Recuerdo que en mi infancia (calculo que entre los cinco y los ocho años) odiaba los cuentos que no contaban nada. Me parecía que eran un timo, un engaño. Empezaba a mirarlos, a leerlos, sin perder la esperanza de que sucediera cualquier cosa más allá de una mera sucesión de escenas del tipo: “el niño se levanta, va a la escuela, se encuentra con su amiga, conversan juntos, llegan a clase, dejan la mochila, la maestra les enseña una canción, juegan en el recreo, llega la hora del almuerzo y comen un bocadillo de jamón y queso…”. En el momento menos pensado se terminaba el cuento y resulta que no había ocurrido absolutamente nada: sólo una serie de descripciones banales, o algún proyecto de historia no concluida. Me daban mucha rabia esos cuentos, lamentaba el tiempo y la energía que había empleado en leerlos.

Pienso, por tanto, que es muy importante seleccionar bien el tipo de libros que leemos a nuestros hijos. Lo ideal sería ofrecerles cuatro o cinco cuentos que tuvieran algo especial, y después dejarnos llevar por sus preferencias. Al igual que a un niño de seis años le cuesta leer solo, a uno de un año y medio le supone un esfuerzo mantener la atención en un cuento y la voz que se lo lee. No es nada sencillo ni evidente para él. Puede ser placentero, sin duda, pero requiere un cierto trabajo. Y lo mejor es que no sea en vano. No tiene sentido leer por leer, mirar cuentos por mirar. Lo más importante que puede aprender un niño es que en los libros se cuentan cosas interesantes, que hay dibujos hermosos que llaman su atención, que se miran en un momento de intimidad con sus padres. Así, la lectura podrá convertirse, poco a poco, en un espacio íntimo para la imaginación.

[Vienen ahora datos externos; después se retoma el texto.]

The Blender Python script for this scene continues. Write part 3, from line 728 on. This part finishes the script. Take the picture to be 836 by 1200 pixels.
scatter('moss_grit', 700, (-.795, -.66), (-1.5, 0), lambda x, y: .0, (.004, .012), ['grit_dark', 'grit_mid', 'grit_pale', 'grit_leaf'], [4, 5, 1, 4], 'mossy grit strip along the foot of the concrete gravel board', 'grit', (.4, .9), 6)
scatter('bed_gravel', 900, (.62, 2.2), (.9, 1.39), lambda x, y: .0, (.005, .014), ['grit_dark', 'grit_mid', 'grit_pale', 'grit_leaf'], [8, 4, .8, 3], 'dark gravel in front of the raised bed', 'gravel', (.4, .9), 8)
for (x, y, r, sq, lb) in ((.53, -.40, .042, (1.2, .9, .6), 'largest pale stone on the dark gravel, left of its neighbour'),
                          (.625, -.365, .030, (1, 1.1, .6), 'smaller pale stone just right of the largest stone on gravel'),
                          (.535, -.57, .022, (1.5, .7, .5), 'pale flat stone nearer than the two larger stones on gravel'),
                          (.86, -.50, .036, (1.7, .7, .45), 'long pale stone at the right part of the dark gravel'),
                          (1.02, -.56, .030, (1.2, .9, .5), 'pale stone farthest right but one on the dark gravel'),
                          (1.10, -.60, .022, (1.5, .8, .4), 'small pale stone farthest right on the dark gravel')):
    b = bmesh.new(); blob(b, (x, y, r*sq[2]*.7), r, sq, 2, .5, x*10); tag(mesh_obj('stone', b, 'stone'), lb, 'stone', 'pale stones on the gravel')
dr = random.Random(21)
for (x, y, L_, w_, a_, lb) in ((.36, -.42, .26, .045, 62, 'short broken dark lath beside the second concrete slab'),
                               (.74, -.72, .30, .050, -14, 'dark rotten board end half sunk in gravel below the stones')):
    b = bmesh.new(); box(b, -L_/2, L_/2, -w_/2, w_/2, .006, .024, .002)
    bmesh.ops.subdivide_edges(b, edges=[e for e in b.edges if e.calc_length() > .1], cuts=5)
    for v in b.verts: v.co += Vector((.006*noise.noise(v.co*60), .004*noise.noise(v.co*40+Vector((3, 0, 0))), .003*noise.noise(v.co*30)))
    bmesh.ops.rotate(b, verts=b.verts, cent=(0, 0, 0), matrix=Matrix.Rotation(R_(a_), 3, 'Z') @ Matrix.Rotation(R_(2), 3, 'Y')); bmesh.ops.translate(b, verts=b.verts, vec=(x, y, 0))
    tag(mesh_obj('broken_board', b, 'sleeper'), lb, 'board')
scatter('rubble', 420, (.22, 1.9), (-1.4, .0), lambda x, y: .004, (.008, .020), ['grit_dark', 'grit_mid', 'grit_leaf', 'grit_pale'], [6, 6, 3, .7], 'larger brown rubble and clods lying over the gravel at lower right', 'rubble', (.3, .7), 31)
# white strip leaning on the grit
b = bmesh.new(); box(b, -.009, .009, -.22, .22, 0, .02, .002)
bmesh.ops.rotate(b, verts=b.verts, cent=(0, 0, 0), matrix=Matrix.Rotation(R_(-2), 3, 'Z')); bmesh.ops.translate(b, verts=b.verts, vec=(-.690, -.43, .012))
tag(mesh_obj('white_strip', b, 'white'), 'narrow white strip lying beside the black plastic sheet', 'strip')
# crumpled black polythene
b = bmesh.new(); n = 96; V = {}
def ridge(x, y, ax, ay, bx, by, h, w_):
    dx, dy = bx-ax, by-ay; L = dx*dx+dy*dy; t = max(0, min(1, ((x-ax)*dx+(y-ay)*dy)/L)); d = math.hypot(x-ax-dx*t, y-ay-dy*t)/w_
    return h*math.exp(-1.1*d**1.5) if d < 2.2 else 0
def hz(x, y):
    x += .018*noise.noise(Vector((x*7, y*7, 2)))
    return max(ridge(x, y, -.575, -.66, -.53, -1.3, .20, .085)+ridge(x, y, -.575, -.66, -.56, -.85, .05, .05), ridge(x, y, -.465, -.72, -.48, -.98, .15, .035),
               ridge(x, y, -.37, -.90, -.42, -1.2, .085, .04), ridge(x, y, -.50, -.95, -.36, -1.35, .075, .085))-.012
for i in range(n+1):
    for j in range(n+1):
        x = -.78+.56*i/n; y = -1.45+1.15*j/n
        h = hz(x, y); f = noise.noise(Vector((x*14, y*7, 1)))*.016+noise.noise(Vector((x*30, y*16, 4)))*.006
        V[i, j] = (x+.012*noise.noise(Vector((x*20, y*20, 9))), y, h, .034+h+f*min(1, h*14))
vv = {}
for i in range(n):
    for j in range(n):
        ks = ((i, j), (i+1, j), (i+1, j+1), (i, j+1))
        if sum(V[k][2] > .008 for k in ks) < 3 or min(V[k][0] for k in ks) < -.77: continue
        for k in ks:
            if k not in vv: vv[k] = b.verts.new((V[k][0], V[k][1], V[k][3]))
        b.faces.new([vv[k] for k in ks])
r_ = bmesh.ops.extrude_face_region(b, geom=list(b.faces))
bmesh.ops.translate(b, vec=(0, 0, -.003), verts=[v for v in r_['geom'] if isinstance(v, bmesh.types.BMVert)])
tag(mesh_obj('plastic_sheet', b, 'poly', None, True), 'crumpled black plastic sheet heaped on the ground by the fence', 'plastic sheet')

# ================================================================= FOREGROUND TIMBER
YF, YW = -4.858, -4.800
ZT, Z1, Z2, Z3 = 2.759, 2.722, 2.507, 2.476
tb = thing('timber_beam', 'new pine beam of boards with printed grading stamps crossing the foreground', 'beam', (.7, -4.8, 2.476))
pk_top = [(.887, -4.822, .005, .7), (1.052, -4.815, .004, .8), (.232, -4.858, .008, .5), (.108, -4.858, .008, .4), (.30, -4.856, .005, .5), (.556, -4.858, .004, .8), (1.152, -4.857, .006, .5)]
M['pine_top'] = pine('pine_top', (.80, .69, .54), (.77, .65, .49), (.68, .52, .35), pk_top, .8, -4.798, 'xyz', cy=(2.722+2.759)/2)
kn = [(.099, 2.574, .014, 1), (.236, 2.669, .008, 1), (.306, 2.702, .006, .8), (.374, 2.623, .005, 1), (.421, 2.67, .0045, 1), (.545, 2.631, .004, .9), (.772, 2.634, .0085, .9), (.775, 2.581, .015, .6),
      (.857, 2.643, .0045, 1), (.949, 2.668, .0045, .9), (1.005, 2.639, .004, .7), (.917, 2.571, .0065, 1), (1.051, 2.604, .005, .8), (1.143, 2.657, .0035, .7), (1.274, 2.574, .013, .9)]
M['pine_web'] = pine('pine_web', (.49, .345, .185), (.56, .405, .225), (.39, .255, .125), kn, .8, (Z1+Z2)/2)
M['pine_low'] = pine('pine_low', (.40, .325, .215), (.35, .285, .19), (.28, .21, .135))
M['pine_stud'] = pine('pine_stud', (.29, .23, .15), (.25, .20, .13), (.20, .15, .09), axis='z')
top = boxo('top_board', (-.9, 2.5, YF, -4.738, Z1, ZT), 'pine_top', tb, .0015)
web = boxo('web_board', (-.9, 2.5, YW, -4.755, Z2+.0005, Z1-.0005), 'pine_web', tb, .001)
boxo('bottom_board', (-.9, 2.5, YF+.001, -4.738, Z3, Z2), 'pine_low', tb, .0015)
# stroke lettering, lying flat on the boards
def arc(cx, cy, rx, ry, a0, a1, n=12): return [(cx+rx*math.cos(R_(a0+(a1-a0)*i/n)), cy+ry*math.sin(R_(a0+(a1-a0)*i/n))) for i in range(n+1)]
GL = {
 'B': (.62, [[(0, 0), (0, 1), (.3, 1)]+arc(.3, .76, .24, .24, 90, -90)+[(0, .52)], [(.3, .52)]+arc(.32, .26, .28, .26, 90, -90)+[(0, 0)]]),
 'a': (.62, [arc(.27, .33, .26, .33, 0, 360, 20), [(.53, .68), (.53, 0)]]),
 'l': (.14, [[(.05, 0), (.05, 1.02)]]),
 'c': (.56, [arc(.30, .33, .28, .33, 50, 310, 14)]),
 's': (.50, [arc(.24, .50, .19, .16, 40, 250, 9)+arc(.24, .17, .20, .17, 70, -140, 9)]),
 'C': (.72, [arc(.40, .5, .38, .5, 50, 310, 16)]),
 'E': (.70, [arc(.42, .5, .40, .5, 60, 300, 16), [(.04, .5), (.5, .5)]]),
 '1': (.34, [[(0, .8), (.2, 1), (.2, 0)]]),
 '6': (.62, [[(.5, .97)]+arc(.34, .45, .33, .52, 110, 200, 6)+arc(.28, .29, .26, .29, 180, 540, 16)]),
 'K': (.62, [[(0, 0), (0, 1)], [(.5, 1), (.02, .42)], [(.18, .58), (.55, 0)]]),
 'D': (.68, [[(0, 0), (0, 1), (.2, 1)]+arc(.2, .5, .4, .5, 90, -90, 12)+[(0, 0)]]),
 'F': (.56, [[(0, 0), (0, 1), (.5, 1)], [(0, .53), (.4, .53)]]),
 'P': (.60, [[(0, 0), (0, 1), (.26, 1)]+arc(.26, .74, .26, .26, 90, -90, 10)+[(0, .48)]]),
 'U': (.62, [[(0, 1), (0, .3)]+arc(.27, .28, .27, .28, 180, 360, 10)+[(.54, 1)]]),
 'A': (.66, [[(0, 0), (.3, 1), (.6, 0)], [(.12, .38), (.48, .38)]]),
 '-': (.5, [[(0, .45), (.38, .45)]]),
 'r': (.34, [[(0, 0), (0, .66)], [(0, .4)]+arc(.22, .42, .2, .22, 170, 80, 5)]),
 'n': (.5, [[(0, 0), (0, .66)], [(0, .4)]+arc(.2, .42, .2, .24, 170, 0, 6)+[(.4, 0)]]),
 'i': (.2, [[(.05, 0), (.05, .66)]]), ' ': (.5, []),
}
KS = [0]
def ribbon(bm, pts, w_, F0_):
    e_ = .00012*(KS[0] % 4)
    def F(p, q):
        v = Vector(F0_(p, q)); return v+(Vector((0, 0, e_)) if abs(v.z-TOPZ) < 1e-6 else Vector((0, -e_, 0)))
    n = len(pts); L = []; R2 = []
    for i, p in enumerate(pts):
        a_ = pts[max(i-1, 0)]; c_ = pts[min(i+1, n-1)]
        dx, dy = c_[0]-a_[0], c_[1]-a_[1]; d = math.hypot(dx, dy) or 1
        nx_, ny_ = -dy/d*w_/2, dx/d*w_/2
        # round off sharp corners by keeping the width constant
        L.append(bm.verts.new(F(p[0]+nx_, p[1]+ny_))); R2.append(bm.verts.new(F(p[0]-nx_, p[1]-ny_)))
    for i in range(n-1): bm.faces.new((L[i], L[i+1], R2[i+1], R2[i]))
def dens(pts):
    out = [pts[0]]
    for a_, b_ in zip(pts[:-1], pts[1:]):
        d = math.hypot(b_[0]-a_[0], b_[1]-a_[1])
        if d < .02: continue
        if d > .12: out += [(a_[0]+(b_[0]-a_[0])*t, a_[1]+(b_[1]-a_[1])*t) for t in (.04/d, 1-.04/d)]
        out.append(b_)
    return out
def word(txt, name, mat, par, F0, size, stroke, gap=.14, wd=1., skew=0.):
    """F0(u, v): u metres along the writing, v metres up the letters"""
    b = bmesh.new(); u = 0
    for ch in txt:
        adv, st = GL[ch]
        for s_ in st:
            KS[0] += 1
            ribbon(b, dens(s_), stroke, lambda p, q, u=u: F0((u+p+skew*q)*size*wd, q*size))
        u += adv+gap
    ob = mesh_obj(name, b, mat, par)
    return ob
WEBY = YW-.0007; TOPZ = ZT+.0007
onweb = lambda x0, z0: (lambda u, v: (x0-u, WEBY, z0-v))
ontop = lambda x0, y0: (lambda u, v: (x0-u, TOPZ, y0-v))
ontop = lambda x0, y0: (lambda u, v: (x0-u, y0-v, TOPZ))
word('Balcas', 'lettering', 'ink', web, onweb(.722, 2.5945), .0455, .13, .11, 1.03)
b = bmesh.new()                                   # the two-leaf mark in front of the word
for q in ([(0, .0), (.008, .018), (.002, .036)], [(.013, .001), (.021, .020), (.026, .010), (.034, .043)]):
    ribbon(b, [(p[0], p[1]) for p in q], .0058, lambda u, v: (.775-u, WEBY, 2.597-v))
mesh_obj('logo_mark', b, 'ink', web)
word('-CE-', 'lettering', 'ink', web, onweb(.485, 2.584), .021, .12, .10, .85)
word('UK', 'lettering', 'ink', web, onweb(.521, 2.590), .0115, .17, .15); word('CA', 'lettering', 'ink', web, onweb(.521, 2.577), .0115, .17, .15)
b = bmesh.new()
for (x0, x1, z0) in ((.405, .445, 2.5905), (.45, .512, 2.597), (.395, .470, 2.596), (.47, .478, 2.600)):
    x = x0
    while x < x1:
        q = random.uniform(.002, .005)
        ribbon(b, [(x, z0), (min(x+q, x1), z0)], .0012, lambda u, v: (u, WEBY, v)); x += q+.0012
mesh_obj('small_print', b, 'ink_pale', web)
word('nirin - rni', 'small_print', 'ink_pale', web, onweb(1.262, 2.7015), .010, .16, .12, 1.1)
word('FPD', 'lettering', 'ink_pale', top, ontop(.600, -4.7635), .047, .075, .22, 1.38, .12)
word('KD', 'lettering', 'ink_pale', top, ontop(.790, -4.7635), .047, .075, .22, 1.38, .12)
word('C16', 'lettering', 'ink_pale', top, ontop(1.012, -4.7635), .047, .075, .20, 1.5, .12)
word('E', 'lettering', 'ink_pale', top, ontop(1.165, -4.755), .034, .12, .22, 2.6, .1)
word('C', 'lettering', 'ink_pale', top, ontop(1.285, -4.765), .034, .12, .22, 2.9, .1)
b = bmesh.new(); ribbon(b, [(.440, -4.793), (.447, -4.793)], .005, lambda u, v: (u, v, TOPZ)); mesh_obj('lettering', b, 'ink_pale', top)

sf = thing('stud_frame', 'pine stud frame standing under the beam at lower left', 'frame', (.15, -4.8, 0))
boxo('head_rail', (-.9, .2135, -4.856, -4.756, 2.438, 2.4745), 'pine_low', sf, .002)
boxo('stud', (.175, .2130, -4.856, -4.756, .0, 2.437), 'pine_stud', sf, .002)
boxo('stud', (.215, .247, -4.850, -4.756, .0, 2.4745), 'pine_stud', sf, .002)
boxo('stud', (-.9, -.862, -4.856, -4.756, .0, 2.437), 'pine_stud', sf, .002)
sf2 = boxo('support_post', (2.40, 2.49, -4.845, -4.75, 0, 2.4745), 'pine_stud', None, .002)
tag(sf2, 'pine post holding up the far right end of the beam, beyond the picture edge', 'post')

¡Y qué decir de los cuentos didácticos que intentan enseñar buenos modales!, ¡o de aquellos que pretenden resolver problemas con historias moralistas que muestran a niños que comen todo lo que les da su mamá o se van muy contentos a dormir solitos! Creo que quienes los escriben no saben nada del alma infantil. Y ante la paradoja de que algunos de estos cuentos gusten tanto a los niños (como los del famoso personaje de dibujos animados Caillou) me atrevería a decir que lo que el niño encuentra en ese relato ha de ser algo muy distinto a lo que intentamos transmitirle los adultos; quizá le llame la atención una hormiguita dibujada en una esquina, o el rostro bonachón de Caillou.

Los niños poseen una mirada capaz de redimir el mundo: aun cuando están sumergidos en la vulgaridad y el tedio pueden cavilar e imaginar. Me acuerdo bien de una tarde de mi infancia en que leí un cuento aburridísimo titulado El fantasma de palacio, de esos en los que no pasa nada interesante. Los dibujos eran también bastante feos. Pero en un momento el fantasma se ponía a pintar y aparecían manchas rojas sobre su blancura. Recuerdo haber pasado bastante tiempo mirando esos nubarrones rojos sobre las páginas; haber imaginado que eran sangre, o un sirope de cerezas dulcísimo; cómo me sentiría yo si de repente despertara y viera la mitad de mi cuerpo teñido de rojo; qué textura tendría aquella pintura; si se volverían rojos los otros al tocarla… Lo más fascinante de un niño que mira un cuento no está nunca en el cuento, por bueno que sea, sino en la mente del niño.